Starring Harold Lloyd
New Line Home Video

Comedian Harold Lloyd filmed much of his final silent comedy feature Speedy (1928) in and around New York City. The story of a young man who struggles to keep shady businessmen from ruining his future father-in-law's old-fashioned horse-drawn car business, Speedy is a typical Harold Lloyd comedy, filled with great visual gags, extended comedy sequences and an exciting chase finale. It is also a cinematic love letter to New York City. As writer and Harold Lloyd expert Annette D’Agostino Lloyd says in her book Harold Lloyd: Magic in a Pair of Horn-Rimmed Glasses, Speedy is “…a treasured slice of nostalgia for those of us for whom New York is home[.]”

The middle section of the movie wanders away from the plot completely as Harold and his sweetie, played by Ann Christy, take a trip to Coney Island. In between Lloyd’s comedy bits, the film shows us glimpses of some of the famous amusement park rides such as The Steeplechase, consisting of mechanical horses people could ride in an actual race, and the giant water slide.

Later in the film, Harold takes a job as a cab driver, and one of his first fares is none other than the great New York Yankee slugger Babe Ruth, a season after he had hit 60 home runs. Ruth, who needs to get to Yankee Stadium for a game, suffers through a harrowing cab ride. Harold’s normal reckless driving is made worse by his inability to keep his eyes on the road, as he keeps turning around to tell “The Babe” how much he admires him.

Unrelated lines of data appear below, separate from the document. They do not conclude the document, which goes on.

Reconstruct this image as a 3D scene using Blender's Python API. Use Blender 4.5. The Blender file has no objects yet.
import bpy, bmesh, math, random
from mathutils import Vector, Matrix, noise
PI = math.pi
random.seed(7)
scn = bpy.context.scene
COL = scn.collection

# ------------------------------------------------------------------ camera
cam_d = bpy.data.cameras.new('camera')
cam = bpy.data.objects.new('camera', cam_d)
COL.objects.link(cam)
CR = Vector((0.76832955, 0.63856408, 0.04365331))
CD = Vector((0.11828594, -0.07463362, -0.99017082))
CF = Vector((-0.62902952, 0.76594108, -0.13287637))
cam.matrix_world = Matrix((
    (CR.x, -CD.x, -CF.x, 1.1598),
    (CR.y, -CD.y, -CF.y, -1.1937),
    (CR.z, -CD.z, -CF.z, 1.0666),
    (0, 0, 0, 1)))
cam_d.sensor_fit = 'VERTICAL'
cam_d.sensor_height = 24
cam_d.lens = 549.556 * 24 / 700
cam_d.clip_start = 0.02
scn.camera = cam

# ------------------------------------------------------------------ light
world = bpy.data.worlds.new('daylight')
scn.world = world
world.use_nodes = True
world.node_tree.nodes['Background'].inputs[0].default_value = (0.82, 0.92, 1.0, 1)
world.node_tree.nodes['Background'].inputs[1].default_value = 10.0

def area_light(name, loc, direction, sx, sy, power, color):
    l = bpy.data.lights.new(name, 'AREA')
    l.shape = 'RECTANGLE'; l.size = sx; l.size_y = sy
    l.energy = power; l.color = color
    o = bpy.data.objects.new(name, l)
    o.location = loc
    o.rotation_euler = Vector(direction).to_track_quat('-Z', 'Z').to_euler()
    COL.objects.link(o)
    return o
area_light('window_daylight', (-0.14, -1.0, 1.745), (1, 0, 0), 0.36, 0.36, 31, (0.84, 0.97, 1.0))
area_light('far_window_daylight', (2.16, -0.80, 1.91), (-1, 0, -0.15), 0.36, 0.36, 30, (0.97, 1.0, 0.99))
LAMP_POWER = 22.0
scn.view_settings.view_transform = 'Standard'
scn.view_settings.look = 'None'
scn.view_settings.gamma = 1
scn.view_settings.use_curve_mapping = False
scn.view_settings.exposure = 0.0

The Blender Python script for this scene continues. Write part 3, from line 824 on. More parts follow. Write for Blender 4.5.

When the ride is finally over, Ruth tells Harold, via an intertitle card, “If I ever want to commit suicide, I’ll call you!”

In the chase that brings the movie to its climax, the film offers shots of many features that were once part of old Manhattan, such as trolleys, which are now completely gone, and elevated trains, which are now found only in the other boroughs such as Queens and Brooklyn. Harold races his horse car through midtown Manhattan, giving us a superb look at what Times Square looked like in 1928, but in typical geographically-challenged Hollywood fashion when it comes to filming in New York City, a few shots later, Harold is in Washington Square Park, nearly fifty blocks away!

Although Harold Lloyd didn't realize it at the time, Speedy was to be his final silent film. He ended this phase of his career by giving us a classic silent comedy, one that was a virtual valentine to New York City.